Downsizing the garden library – and updating on Monarchs

It’s been fun, going through my garden books, many of them dating to the ‘90s and early ‘00s when I was writing reviews for the Toronto Star, and beautiful and interesting books just flowed my way. But I have to reduce my collection, this is the year I am trying to get rid of stuff... so I will have a whole lot of books for sale when I re-open this Saturday, September 9, after which they will be gone.
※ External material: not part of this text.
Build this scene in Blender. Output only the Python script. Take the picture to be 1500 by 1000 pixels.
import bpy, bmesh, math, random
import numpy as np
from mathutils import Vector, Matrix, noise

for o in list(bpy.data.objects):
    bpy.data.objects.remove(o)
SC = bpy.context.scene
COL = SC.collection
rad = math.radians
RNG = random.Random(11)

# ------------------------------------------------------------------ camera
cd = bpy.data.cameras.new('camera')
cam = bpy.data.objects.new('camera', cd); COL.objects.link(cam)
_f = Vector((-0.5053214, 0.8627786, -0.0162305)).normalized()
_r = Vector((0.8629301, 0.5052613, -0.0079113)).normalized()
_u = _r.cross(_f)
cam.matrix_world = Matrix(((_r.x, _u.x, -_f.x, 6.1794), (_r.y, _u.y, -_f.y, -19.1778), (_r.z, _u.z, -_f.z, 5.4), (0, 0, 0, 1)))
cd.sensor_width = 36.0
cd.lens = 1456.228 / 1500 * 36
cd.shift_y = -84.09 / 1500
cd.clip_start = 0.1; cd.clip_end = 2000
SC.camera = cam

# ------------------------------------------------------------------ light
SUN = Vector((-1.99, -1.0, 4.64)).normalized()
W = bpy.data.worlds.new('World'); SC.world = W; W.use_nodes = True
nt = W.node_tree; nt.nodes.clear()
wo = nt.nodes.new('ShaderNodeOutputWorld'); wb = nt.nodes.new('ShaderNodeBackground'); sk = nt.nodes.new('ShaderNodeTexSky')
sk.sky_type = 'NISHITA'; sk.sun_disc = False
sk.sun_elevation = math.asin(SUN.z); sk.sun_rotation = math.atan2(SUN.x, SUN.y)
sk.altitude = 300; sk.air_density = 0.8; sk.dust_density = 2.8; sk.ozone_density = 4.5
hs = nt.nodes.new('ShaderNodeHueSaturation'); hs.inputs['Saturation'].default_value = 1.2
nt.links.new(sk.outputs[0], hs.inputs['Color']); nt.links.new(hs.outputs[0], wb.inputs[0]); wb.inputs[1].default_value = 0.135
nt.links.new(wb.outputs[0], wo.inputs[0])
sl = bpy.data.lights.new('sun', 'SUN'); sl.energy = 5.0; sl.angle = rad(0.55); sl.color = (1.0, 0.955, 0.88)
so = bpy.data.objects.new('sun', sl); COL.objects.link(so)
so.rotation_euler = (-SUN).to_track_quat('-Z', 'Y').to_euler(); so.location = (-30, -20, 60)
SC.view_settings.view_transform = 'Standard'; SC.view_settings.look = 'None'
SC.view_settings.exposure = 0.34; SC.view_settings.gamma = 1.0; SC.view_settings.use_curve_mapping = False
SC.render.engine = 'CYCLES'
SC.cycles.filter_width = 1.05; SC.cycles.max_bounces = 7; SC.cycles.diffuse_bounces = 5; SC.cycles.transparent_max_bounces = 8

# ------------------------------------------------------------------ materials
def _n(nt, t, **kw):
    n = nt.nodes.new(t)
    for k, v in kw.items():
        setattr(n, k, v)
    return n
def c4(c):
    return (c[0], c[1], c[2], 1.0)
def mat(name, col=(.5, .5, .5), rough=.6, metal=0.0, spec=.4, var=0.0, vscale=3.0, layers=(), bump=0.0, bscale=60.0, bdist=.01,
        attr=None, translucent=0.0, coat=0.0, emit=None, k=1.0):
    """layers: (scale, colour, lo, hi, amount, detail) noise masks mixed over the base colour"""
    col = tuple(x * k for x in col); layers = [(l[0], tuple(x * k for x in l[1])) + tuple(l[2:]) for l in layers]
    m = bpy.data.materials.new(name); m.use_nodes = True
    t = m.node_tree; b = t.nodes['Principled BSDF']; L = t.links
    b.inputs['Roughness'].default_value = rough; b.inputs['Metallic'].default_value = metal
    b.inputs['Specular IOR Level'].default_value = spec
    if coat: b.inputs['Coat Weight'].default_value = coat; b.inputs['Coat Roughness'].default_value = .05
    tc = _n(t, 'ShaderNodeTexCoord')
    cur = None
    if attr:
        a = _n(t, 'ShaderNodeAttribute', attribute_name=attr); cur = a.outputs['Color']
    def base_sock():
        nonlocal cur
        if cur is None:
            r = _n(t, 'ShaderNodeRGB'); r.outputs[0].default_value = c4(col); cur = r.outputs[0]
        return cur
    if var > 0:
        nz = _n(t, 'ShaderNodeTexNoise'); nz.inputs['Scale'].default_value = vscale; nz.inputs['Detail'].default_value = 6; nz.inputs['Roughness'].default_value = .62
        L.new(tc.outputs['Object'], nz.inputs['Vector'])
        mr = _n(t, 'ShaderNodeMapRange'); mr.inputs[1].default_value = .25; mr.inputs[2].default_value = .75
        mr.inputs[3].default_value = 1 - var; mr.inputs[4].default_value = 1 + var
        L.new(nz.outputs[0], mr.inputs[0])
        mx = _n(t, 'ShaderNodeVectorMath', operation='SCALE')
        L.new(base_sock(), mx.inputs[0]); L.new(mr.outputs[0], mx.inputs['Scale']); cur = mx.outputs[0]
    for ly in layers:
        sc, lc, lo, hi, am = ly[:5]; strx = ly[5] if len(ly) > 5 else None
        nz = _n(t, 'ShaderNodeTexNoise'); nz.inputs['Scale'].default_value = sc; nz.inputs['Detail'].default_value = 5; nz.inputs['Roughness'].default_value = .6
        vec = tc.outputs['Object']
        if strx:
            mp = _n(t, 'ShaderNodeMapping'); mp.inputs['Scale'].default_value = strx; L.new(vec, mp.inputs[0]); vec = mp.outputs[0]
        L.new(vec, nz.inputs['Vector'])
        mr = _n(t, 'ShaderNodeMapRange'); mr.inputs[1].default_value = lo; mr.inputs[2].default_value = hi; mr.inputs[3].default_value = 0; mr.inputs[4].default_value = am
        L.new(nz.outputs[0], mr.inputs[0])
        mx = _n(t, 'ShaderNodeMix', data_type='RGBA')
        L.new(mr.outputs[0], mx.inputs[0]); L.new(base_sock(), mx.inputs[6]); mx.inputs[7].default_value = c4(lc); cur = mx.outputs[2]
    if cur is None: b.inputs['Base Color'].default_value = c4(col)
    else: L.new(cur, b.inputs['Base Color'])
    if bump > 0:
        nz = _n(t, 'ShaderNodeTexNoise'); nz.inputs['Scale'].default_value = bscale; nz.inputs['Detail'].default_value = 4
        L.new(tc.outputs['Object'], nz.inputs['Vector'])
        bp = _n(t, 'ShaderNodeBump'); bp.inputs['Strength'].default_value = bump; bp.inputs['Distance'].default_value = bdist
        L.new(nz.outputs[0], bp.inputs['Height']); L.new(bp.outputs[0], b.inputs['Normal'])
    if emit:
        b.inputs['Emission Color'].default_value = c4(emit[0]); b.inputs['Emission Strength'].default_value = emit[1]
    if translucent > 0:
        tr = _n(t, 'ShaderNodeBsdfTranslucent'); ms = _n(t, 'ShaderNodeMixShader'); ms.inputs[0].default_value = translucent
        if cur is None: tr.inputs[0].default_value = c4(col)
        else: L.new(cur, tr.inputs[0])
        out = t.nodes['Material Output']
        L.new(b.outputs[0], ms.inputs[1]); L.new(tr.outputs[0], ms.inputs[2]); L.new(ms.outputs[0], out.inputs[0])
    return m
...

But it’s hard, deciding what has to go!

There are some I won’t take leave of, even though I have long outgrown them – like my first gardening book, purchased in 1978 when I finally had a garden. Carters Dictionary of Gardening was my guide in those early years (this was in the U.K.) – but a keen interest in growing food – dealt with rather too succinctly by Carters in a few short pages under ‘K’ for Kitchen Garden – prompted an investment in a slim paperback by D. G. Hessayon called the Vegetable Plotter. It’s simple and still valued, with you-can’t-go-wrong instructions on growing 25 vegetables, from broad beans to turnips.

Returning to Canada in the early ‘80s, I started my Simcoe County garden and refined my vegetable growing techniques with the Harrowsmith Northern Gardener by Jennifer Bennett. My volume is not in good shape, having weathered a rainstorm or two, but just seeing the cover brings back many happy memories.